Contudo, o que mais chama atenção é no tocante a defesa do abominável. Recentemente, rappers  homens e mulheres postaram fotos em seus perfis pessoais com a hashtag #EleNão, fazendo negação a qualquer possibilidade de voto no dito cujo. Porém, contrariando as expectativas mais plausíveis, uma significativa parte dos seguidores começaram a refutar a ação, dizendo que os artistas não estavam fazendo o certo. Rappers que sempre tiveram letras marcadas pela defesa da periferia, dos negros, do entendimento do contexto sócio-cultural para o ingresso na criminalidade, agora veem seus seguidores questionarem uma posição que deveria ser tomado por normal. Porra! Se se posicionar contra um candidato evidentemente neonazista, misógino, homofóbico, racista, apoiador de massacre na periferia, que não tem empatia nenhuma pelas minorias, não é motivo para ser contrário a ele, o que mais é?

A chapa de Bolsonaro também é composta por Hamilton Mourão, o militar disse que Famílias sem pai e avô criam fábrica de desajustados, e que tendem a entrar na criminalidade”. Ora, além de reforçar a ideia patriarcal de salvacionismo na figura do homem, ele ainda culpa às mulheres pelo ingresso dos filhos no mundo do crime, já que elas não teriam competência para formar um cidadão sem a ajuda do homem. Nem vamos entrar na questão do abandono parental ou da covardia que esses homens têm ao não se responsabilizar juntamente com as mulheres por seus filhos.
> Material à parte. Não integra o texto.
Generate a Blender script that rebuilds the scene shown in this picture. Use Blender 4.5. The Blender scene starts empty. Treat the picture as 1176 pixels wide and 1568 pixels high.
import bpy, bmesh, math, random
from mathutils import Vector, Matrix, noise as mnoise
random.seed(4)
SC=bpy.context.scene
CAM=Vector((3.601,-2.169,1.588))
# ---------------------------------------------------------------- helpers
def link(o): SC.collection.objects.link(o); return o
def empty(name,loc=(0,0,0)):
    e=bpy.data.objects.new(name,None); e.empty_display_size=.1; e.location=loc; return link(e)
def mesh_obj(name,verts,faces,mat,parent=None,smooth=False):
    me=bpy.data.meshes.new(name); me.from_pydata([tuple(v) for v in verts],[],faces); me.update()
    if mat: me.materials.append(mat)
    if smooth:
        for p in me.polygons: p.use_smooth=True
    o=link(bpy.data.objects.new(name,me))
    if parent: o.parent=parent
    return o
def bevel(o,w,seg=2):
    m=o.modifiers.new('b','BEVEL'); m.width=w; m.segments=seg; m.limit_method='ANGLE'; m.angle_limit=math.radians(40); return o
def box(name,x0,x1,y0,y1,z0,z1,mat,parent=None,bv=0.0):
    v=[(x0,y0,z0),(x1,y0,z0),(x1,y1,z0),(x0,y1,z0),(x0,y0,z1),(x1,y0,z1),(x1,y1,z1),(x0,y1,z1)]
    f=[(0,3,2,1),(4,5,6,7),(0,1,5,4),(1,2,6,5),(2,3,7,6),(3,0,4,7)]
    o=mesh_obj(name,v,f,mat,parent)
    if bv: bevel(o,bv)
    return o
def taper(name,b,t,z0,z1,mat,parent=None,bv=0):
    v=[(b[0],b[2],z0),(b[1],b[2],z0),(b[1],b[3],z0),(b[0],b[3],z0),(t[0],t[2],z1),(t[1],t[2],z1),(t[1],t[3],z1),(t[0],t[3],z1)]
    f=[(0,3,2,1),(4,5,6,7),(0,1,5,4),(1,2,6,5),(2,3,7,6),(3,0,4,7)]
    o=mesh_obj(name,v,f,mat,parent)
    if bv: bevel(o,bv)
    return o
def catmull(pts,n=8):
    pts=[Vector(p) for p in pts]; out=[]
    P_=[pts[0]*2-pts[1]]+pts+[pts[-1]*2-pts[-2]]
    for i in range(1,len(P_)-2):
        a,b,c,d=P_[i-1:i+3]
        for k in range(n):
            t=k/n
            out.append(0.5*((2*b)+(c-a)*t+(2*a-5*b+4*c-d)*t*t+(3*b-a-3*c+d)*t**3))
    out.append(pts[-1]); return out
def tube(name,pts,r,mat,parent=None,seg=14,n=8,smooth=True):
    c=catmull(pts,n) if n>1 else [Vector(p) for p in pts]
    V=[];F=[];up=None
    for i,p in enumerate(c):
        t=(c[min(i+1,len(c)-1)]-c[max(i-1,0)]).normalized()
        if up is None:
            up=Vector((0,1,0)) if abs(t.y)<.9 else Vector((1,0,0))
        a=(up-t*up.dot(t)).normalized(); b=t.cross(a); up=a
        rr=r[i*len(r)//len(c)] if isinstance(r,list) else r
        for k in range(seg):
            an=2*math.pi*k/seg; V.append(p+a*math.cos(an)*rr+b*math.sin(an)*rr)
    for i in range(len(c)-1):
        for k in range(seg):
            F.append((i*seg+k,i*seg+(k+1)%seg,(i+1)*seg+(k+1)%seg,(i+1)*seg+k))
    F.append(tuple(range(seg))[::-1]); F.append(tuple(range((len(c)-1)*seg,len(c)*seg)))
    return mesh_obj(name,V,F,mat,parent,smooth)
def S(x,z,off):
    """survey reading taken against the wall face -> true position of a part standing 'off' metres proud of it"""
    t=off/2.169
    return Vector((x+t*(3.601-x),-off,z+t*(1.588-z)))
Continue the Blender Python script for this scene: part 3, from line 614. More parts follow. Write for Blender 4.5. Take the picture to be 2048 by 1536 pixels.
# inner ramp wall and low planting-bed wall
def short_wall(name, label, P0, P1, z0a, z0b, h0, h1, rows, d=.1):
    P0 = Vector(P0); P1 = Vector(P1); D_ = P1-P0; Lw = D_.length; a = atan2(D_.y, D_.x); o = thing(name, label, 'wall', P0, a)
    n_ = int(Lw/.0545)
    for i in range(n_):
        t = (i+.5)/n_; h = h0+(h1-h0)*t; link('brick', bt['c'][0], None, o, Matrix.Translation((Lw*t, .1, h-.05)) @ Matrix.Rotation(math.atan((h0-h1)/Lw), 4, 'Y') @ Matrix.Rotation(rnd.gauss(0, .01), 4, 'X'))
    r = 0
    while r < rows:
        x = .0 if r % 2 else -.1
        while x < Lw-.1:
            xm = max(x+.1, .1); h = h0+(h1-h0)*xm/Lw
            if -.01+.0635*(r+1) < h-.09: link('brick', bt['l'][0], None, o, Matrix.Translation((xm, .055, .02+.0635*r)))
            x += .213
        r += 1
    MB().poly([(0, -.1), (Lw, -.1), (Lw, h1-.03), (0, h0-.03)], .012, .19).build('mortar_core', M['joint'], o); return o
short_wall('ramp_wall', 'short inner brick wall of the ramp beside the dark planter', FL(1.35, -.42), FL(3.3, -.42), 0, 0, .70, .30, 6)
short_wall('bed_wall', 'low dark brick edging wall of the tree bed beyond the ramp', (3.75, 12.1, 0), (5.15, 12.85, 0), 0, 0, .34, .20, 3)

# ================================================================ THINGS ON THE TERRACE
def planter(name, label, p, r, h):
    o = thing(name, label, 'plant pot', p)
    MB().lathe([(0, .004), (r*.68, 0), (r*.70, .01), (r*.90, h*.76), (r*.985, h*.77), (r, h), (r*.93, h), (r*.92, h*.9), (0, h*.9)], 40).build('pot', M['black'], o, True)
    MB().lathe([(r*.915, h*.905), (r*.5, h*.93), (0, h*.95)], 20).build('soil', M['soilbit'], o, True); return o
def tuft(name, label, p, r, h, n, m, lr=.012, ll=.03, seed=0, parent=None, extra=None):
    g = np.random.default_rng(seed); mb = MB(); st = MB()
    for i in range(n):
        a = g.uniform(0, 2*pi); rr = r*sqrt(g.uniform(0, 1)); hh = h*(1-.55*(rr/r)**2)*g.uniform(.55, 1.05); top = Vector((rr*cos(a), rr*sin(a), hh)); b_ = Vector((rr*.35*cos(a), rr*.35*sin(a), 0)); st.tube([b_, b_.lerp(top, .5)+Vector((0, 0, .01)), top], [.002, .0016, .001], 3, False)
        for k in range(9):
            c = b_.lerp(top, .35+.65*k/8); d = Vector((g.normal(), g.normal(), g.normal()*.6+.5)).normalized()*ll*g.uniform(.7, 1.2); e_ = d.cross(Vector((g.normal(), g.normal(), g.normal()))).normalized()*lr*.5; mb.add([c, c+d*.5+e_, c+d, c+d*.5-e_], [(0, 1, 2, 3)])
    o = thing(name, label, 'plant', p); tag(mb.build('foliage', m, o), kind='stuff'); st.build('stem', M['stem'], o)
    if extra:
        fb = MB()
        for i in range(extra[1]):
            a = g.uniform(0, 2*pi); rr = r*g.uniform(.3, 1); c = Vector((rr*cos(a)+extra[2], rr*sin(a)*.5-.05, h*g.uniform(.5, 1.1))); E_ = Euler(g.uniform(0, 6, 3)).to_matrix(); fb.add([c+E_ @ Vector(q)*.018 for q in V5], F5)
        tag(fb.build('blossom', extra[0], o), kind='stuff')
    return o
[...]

Vejamos. Quantas letras de Rap são destinadas ao reconhecimento e heroísmo de mães que criam seus filhos sozinhas? Poderíamos citar aos montes aqui. O Rap mesmo machista e patriarcal, sempre trouxe em suas rimas o papel da mulher como elemento central na formação dos jovens de periferia. E votar em um canalha que contraria isso, é uma estupidez.

Portanto, não saber a história do Hip Hop e tirar seu papel histórico, político e social é negar a própria essência do movimento. A infantilização do Rap em caracterizá-lo como uma música “livre” e assim, sem compromisso com ideais e posições de luta contra o sistema é em alguns casos: desinformação e em muitos outros mau-caratismo. Ser do Hip hop e apoiar candidato fascista é o ápice da incompreensão do discurso do Rap. É a sandice de quem é aproveitador e oportunista, e não merece nunca ser chamado de rapper.

Sabemos muito bem que as balas de Bolsonaro têm endereço certo. E em um possível governo desse tipo, os que serão os mais afetados são os odiados em seus discursos, logo, grande parte da favela, que por sinal é o berço do Hip Hop. Só quem é muito desinformado ou simplesmente não consegue juntar 2 com 2, para não ver que isso é o abismo da contradição.